▶ _Work to be completed_:
Each record must be retyped in full. No character may differ.

▶ _Data to use_:

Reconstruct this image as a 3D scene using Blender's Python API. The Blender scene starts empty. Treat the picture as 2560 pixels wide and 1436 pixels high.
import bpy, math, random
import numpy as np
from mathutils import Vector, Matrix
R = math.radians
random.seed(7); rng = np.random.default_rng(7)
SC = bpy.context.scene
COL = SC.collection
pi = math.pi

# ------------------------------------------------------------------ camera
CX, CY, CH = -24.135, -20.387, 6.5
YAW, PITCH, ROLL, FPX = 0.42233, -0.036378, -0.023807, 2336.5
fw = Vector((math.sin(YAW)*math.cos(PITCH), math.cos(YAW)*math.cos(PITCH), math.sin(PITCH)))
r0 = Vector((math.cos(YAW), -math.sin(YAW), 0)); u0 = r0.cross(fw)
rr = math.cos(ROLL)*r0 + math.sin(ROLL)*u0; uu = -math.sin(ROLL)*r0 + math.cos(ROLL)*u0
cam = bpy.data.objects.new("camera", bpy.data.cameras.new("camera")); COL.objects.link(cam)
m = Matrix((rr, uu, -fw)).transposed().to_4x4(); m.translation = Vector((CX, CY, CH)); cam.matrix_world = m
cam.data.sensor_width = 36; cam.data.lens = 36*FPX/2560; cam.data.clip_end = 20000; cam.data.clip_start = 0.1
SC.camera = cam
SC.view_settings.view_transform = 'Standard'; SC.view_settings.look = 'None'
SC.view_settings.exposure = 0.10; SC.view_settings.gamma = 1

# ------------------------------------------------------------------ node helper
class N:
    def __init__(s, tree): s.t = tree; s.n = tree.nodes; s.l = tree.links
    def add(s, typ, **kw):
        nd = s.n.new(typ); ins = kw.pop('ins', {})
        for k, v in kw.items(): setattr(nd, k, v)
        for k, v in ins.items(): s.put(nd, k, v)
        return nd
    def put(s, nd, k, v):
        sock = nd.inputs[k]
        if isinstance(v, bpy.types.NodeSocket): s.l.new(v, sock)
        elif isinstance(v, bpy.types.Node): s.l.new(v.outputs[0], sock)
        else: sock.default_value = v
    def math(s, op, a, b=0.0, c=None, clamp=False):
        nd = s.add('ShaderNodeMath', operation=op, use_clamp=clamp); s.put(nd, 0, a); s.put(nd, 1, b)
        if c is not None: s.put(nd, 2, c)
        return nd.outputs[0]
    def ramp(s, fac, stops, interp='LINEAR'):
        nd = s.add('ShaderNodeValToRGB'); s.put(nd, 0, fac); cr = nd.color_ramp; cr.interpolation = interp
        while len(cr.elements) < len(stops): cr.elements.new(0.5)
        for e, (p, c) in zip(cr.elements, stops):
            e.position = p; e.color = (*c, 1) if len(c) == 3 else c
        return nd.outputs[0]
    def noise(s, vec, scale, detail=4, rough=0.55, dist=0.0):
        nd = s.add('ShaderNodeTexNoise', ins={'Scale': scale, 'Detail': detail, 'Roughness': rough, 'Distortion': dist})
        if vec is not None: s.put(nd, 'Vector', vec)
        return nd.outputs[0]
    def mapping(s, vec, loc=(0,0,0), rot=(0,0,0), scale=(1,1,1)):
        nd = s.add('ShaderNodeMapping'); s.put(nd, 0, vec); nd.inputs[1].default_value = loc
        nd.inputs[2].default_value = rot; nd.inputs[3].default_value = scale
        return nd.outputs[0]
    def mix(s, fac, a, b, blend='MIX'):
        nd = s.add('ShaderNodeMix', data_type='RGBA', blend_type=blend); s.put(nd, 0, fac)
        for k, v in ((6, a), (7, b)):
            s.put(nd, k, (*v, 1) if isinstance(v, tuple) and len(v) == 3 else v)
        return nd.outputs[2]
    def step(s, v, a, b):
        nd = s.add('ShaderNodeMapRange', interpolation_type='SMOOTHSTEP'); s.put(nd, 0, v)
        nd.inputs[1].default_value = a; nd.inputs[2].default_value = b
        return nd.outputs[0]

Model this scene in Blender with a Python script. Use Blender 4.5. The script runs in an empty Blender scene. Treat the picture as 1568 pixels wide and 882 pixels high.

▶ _Result of this task_:
Reconstruct this image as a 3D scene using Blender's Python API. The Blender scene starts empty. Treat the picture as 2560 pixels wide and 1436 pixels high.
import bpy, math, random
import numpy as np
from mathutils import Vector, Matrix
R = math.radians
random.seed(7); rng = np.random.default_rng(7)
SC = bpy.context.scene
COL = SC.collection
pi = math.pi

# ------------------------------------------------------------------ camera
CX, CY, CH = -24.135, -20.387, 6.5
YAW, PITCH, ROLL, FPX = 0.42233, -0.036378, -0.023807, 2336.5
fw = Vector((math.sin(YAW)*math.cos(PITCH), math.cos(YAW)*math.cos(PITCH), math.sin(PITCH)))
r0 = Vector((math.cos(YAW), -math.sin(YAW), 0)); u0 = r0.cross(fw)
rr = math.cos(ROLL)*r0 + math.sin(ROLL)*u0; uu = -math.sin(ROLL)*r0 + math.cos(ROLL)*u0
cam = bpy.data.objects.new("camera", bpy.data.cameras.new("camera")); COL.objects.link(cam)
m = Matrix((rr, uu, -fw)).transposed().to_4x4(); m.translation = Vector((CX, CY, CH)); cam.matrix_world = m
cam.data.sensor_width = 36; cam.data.lens = 36*FPX/2560; cam.data.clip_end = 20000; cam.data.clip_start = 0.1
SC.camera = cam
SC.view_settings.view_transform = 'Standard'; SC.view_settings.look = 'None'
SC.view_settings.exposure = 0.10; SC.view_settings.gamma = 1

# ------------------------------------------------------------------ node helper
class N:
    def __init__(s, tree): s.t = tree; s.n = tree.nodes; s.l = tree.links
    def add(s, typ, **kw):
        nd = s.n.new(typ); ins = kw.pop('ins', {})
        for k, v in kw.items(): setattr(nd, k, v)
        for k, v in ins.items(): s.put(nd, k, v)
        return nd
    def put(s, nd, k, v):
        sock = nd.inputs[k]
        if isinstance(v, bpy.types.NodeSocket): s.l.new(v, sock)
        elif isinstance(v, bpy.types.Node): s.l.new(v.outputs[0], sock)
        else: sock.default_value = v
    def math(s, op, a, b=0.0, c=None, clamp=False):
        nd = s.add('ShaderNodeMath', operation=op, use_clamp=clamp); s.put(nd, 0, a); s.put(nd, 1, b)
        if c is not None: s.put(nd, 2, c)
        return nd.outputs[0]
    def ramp(s, fac, stops, interp='LINEAR'):
        nd = s.add('ShaderNodeValToRGB'); s.put(nd, 0, fac); cr = nd.color_ramp; cr.interpolation = interp
        while len(cr.elements) < len(stops): cr.elements.new(0.5)
        for e, (p, c) in zip(cr.elements, stops):
            e.position = p; e.color = (*c, 1) if len(c) == 3 else c
        return nd.outputs[0]
    def noise(s, vec, scale, detail=4, rough=0.55, dist=0.0):
        nd = s.add('ShaderNodeTexNoise', ins={'Scale': scale, 'Detail': detail, 'Roughness': rough, 'Distortion': dist})
        if vec is not None: s.put(nd, 'Vector', vec)
        return nd.outputs[0]
    def mapping(s, vec, loc=(0,0,0), rot=(0,0,0), scale=(1,1,1)):
        nd = s.add('ShaderNodeMapping'); s.put(nd, 0, vec); nd.inputs[1].default_value = loc
        nd.inputs[2].default_value = rot; nd.inputs[3].default_value = scale
        return nd.outputs[0]
    def mix(s, fac, a, b, blend='MIX'):
        nd = s.add('ShaderNodeMix', data_type='RGBA', blend_type=blend); s.put(nd, 0, fac)
        for k, v in ((6, a), (7, b)):
            s.put(nd, k, (*v, 1) if isinstance(v, tuple) and len(v) == 3 else v)
        return nd.outputs[2]
    def step(s, v, a, b):
        nd = s.add('ShaderNodeMapRange', interpolation_type='SMOOTHSTEP'); s.put(nd, 0, v)
        nd.inputs[1].default_value = a; nd.inputs[2].default_value = b
        return nd.outputs[0]

Model this scene in Blender with a Python script. Use Blender 4.5. The script runs in an empty Blender scene. Treat the picture as 1568 pixels wide and 882 pixels high.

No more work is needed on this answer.